Indeed, the language used by the UK government to describe hacking operations is vague at best. "Equipment Interference" is unclear in itself, but the sparse public details about it don't provide many specifics either.

A document released as part of the draft Investigatory Powers Bill, entitled "Factsheet—Targeted Equipment Interference," says EI can cover anything from using the login credentials of a target to access data on a computer, right up to more sophisticated cases such as "remotely installing a piece of software on to a device." The document states that "the software could be delivered in a number of ways and then be used to obtain the necessary intelligence."

There is already voluminous evidence that the UK's signals intelligence agency, Government Communications Headquarters (GCHQ), breaks into the computer systems of targets. And as Motherboard previously reported, the UK's domestic spy agency MI5 claims that it has "relied" on hacking in the majority of high priority investigations in the past year.

Regardless, with the information available, equipment interference can be more appropriately described as hacking. So when it comes to the NCA, surveillance experts are also concerned about the application of an outdated law to regulate such practices.

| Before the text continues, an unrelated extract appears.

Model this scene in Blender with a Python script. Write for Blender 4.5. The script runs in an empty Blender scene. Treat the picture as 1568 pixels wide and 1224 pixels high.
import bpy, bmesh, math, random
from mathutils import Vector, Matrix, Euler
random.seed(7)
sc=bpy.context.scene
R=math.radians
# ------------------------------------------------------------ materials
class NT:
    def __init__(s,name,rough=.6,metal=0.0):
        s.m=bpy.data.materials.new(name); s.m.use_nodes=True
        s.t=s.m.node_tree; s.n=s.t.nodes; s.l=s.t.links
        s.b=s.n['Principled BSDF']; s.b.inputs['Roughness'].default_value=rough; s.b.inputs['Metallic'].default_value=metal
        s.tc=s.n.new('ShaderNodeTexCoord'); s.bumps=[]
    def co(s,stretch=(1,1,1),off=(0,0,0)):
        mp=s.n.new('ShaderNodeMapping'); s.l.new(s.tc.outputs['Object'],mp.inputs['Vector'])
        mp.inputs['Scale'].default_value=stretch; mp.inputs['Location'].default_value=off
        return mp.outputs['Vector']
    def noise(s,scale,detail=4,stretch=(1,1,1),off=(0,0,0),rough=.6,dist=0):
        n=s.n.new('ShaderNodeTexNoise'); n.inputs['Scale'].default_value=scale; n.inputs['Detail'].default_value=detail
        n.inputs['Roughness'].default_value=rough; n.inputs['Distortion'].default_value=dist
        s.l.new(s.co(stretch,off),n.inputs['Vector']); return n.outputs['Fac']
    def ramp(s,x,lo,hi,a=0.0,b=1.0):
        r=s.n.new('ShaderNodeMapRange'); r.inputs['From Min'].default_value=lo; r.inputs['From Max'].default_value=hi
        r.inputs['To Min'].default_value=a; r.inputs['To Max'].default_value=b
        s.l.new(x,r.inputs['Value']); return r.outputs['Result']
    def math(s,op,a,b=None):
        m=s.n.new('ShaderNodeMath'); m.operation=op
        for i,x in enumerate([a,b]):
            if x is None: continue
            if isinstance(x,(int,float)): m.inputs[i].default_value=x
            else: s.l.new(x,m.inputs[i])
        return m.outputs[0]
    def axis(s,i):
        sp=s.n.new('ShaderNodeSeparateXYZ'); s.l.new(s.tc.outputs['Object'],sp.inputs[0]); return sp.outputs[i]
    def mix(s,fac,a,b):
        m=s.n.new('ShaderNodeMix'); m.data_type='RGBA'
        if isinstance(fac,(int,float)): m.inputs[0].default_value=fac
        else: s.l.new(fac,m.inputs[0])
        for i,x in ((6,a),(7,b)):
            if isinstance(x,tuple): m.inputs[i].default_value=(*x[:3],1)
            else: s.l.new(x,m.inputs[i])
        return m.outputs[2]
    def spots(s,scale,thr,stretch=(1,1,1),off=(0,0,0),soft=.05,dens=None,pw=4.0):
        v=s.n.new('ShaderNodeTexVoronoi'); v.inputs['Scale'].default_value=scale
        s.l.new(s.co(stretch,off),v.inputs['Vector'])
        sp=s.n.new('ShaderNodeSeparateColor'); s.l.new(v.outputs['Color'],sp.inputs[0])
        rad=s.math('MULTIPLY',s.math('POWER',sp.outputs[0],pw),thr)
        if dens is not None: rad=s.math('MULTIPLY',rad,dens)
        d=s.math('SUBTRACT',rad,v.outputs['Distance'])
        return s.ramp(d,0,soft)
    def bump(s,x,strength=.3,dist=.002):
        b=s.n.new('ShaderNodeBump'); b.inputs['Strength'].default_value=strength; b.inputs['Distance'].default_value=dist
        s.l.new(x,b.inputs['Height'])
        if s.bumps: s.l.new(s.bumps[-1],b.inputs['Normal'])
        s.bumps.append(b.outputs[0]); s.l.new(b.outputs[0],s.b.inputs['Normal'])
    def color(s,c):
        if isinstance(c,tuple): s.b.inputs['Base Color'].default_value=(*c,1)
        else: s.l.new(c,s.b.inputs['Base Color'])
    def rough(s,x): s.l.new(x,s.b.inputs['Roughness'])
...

"The Police Act 1997 was never intended to cover computer hacking," Eric King, deputy director of Privacy International, told Motherboard in an email. "Aggressively stretching the meaning of words in this is way is plainly wrong. The secret reinterpretation of powers, in entirely novel ways, that have not been tested in an adversarial court processes, is everything that is wrong with the British government's approach to surveillance."